There’s lots of shops and restaurants and we both made a couple of purchases. I bought a beautiful pashmina scarf and we both got our first ‘traveller bracelet’. We just need a tan now and we will be looking like proper backpackers!

A Hoi An speciality is spring rolls and Stu and I could not get enough of them! You can tell fresh ingredients were used in all the food we ate here and the ingredients are sourced from a market in the town. We’re loving Vietnamese food and are becoming pros at using chopsticks!

I’ve really enjoyed my time in Hoi An, next stop is Saigon!




Asia, Travel, Vietnam

Hanoi, Vietnam

February 21, 2014

Staying at Little Hanoi Hostel.

Welcome to crazy town! This is my first experience of Vietnam and what an experience… Hanoi is filled with people on motorbikes and scooters driving around beeping at each other and you just have to keep out of their way or lose a few toes. In fairness we did grow in confidence after a day or so but it goes against everything I’ve been taught to cross a road that busy!
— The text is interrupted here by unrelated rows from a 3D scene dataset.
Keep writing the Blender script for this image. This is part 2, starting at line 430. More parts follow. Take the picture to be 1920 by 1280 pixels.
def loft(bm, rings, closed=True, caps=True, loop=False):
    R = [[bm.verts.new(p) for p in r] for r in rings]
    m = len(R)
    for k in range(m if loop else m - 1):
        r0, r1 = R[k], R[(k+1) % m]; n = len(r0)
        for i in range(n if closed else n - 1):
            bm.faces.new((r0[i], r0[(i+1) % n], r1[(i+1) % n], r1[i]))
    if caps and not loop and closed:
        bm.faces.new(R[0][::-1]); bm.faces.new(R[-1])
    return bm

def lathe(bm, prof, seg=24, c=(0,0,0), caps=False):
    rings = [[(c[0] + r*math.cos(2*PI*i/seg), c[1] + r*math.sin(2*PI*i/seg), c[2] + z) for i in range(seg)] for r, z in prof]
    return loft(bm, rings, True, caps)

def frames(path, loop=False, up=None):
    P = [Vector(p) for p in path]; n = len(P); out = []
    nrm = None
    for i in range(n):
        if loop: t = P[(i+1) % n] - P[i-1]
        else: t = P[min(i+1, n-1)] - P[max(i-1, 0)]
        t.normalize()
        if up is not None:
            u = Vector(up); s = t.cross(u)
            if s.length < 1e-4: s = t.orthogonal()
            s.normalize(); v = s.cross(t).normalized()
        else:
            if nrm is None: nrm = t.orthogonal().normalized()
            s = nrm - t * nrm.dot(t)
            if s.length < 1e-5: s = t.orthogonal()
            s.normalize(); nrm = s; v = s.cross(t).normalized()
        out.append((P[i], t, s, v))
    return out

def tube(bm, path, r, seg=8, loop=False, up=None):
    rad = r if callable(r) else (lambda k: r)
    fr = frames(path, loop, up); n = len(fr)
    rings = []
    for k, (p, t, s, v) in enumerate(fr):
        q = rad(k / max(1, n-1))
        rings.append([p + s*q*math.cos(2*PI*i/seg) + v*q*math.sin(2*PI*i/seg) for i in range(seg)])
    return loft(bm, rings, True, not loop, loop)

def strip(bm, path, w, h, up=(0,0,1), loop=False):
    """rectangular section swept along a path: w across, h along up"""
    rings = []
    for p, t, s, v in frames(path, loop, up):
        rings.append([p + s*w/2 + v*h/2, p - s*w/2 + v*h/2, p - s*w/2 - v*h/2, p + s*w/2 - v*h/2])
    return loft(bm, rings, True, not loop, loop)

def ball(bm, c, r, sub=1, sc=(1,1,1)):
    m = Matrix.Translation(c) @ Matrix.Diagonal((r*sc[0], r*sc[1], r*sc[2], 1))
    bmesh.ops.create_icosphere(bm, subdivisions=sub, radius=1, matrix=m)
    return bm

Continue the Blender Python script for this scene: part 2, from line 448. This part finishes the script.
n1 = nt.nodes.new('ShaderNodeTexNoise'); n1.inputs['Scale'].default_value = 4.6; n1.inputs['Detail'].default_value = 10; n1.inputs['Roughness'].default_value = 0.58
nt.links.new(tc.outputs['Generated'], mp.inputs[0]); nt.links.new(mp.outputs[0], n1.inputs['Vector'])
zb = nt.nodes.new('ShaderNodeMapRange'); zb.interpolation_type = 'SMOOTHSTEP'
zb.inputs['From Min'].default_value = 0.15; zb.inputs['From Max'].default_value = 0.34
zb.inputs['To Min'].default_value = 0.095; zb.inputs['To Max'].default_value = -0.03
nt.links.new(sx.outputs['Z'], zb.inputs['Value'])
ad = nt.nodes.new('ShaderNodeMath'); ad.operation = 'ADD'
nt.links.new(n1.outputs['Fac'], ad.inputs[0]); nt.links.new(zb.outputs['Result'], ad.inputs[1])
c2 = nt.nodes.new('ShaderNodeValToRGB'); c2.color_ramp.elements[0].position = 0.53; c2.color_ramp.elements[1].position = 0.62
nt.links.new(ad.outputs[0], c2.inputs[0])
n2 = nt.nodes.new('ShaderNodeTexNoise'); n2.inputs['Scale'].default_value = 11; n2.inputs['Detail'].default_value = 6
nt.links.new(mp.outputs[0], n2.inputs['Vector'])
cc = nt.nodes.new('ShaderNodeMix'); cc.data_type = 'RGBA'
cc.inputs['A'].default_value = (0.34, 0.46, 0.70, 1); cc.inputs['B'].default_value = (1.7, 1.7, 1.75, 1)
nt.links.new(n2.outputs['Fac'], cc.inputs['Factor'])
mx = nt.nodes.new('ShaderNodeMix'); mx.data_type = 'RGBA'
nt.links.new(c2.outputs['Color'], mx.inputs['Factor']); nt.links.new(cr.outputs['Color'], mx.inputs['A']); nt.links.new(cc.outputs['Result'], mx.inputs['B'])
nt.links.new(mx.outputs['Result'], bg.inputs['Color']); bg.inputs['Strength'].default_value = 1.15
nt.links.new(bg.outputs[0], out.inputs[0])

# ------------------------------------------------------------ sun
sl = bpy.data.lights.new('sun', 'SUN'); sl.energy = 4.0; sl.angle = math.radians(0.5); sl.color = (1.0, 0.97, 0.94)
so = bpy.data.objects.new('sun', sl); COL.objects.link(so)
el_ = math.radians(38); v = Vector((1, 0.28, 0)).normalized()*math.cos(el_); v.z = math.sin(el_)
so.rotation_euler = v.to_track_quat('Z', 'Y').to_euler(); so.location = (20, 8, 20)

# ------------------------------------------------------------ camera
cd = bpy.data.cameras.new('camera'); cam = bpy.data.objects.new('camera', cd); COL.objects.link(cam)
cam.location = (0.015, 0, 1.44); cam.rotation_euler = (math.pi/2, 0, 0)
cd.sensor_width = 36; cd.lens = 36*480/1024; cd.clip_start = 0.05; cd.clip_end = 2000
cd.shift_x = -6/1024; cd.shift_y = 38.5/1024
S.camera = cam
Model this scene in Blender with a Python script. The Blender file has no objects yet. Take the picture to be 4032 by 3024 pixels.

Once you get past the crazy drivers you can start to enjoy Hanoi. We stayed in the Old Quarter of town which is filled with local restaurants and shops to enjoy. There’s plenty of parks and lakes just outside of the Old Quarter which we enjoyed even though the weather wasn’t great (I didn’t expect to wear my coat so soon!). We did see the strangest sights in one of parks… SEVEN WEDDINGS. Seven. Seven weddings?! All at different stages and having lots of pictures taken. We were literally speechless at first and then couldn’t stop laughing, especially as the couples all looked so miserable.

The food in Hanoi was good. Two places we recommend are New Day Restaurant on May Mai street and the City View restaurant which, you guessed it, gives great views of the city.

We used our time in Hanoi to plan the rest of the trip in Vietnam. As the weather is poor we have decided to give Halong Bay a miss and head to Hoi An next and then to Saigon.